**What to do**. Make an exact transcription of the material, leaving out all images.
################
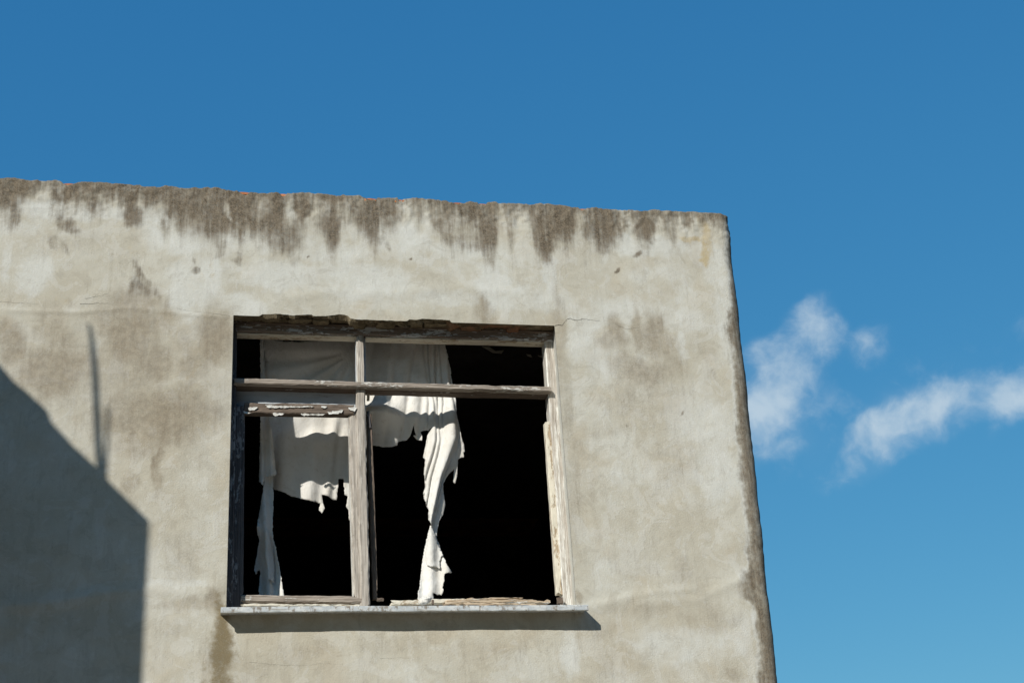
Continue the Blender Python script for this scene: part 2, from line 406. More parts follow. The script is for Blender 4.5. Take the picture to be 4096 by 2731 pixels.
# --- relief of the plaster
def ridge(x, z, pts, w, amp):
    """a trowelled lump running along a line"""
    out = 0
    P = [at(px, py, 0) for px, py in pts]
    xs = [p[0] for p in P]; zs = [p[2] for p in P]
    zz = np.interp(x, xs, zs)
    k = sstep(xs[0] - 0.06, xs[0] + 0.05, x) * sstep(xs[-1] + 0.06, xs[-1] - 0.05, x)
    return amp * np.exp(-((z - zz) / w) ** 2) * k
def relief(x, z):
    h = (fbm(x, z, 0.55, 20, 3) - 0.5) * 0.014
    h = h + (fbm(x, z, 0.16, 24, 3) - 0.5) * 0.0050
    h = h + (fbm(x * 0.6, z, 0.045, 28, 3) - 0.5) * 0.0022
    h = h + ridge(x, z, [dd(0, 1392), dd(120, 1385), dd(240, 1362), dd(345, 1352), dd(440, 1362), dd(520, 1350)], 0.03, 0.0045)
    h = h + ridge(x, z, [dd(1340, 1395), dd(1480, 1385), dd(1600, 1375), dd(1690, 1335), dd(1725, 1310)], 0.026, 0.0035)
    h = h + ridge(x, z, [dd(1380, 1385), dd(1500, 1360), dd(1600, 1352)], 0.02, 0.004)
    h = h + ridge(x, z, [dd(0, 712), dd(180, 718), dd(300, 706), dd(420, 722), dd(520, 728)], 0.012, 0.003)
    h = h + ridge(x, z, [dd(640, 690), dd(760, 668), dd(900, 676), dd(1050, 660), dd(1230, 680)], 0.03, 0.003)
    rough = sstep(0.25, 0.02, ZT - z)
    h = h + rough * (fbm(x, z, 0.03, 31, 4, 0.6) - 0.5) * 0.016
    return h

# --- stains, each where it sits on the wall
def blob(x, z, spec, soft=0.55, seed=40):
    out = np.zeros_like(x)
    wx = x + (fbm(x, z, 0.06, seed, 3) - 0.5) * 0.06
    wz = z + (fbm(x, z, 0.06, seed + 4, 3) - 0.5) * 0.06
    for (p, rx, ry, amp, *rot) in spec:
        q = at(p[0], p[1], 0)
        a = rot[0] if rot else 0.0
        ca, sa = math.cos(a), math.sin(a)
        dx, dz = wx - q[0], wz - q[2]
        rr = np.sqrt(((dx * ca + dz * sa) / (rx * 0.00195)) ** 2 + ((-dx * sa + dz * ca) / (ry * 0.00195)) ** 2)
        out = np.maximum(out, amp * sstep(1 + soft, 1 - soft, rr))
    return out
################
**Output below**.
Continue the Blender Python script for this scene: part 2, from line 406. More parts follow. The script is for Blender 4.5. Take the picture to be 4096 by 2731 pixels.
# --- relief of the plaster
def ridge(x, z, pts, w, amp):
    """a trowelled lump running along a line"""
    out = 0
    P = [at(px, py, 0) for px, py in pts]
    xs = [p[0] for p in P]; zs = [p[2] for p in P]
    zz = np.interp(x, xs, zs)
    k = sstep(xs[0] - 0.06, xs[0] + 0.05, x) * sstep(xs[-1] + 0.06, xs[-1] - 0.05, x)
    return amp * np.exp(-((z - zz) / w) ** 2) * k
def relief(x, z):
    h = (fbm(x, z, 0.55, 20, 3) - 0.5) * 0.014
    h = h + (fbm(x, z, 0.16, 24, 3) - 0.5) * 0.0050
    h = h + (fbm(x * 0.6, z, 0.045, 28, 3) - 0.5) * 0.0022
    h = h + ridge(x, z, [dd(0, 1392), dd(120, 1385), dd(240, 1362), dd(345, 1352), dd(440, 1362), dd(520, 1350)], 0.03, 0.0045)
    h = h + ridge(x, z, [dd(1340, 1395), dd(1480, 1385), dd(1600, 1375), dd(1690, 1335), dd(1725, 1310)], 0.026, 0.0035)
    h = h + ridge(x, z, [dd(1380, 1385), dd(1500, 1360), dd(1600, 1352)], 0.02, 0.004)
    h = h + ridge(x, z, [dd(0, 712), dd(180, 718), dd(300, 706), dd(420, 722), dd(520, 728)], 0.012, 0.003)
    h = h + ridge(x, z, [dd(640, 690), dd(760, 668), dd(900, 676), dd(1050, 660), dd(1230, 680)], 0.03, 0.003)
    rough = sstep(0.25, 0.02, ZT - z)
    h = h + rough * (fbm(x, z, 0.03, 31, 4, 0.6) - 0.5) * 0.016
    return h

# --- stains, each where it sits on the wall
def blob(x, z, spec, soft=0.55, seed=40):
    out = np.zeros_like(x)
    wx = x + (fbm(x, z, 0.06, seed, 3) - 0.5) * 0.06
    wz = z + (fbm(x, z, 0.06, seed + 4, 3) - 0.5) * 0.06
    for (p, rx, ry, amp, *rot) in spec:
        q = at(p[0], p[1], 0)
        a = rot[0] if rot else 0.0
        ca, sa = math.cos(a), math.sin(a)
        dx, dz = wx - q[0], wz - q[2]
        rr = np.sqrt(((dx * ca + dz * sa) / (rx * 0.00195)) ** 2 + ((-dx * sa + dz * ca) / (ry * 0.00195)) ** 2)
        out = np.maximum(out, amp * sstep(1 + soft, 1 - soft, rr))
    return out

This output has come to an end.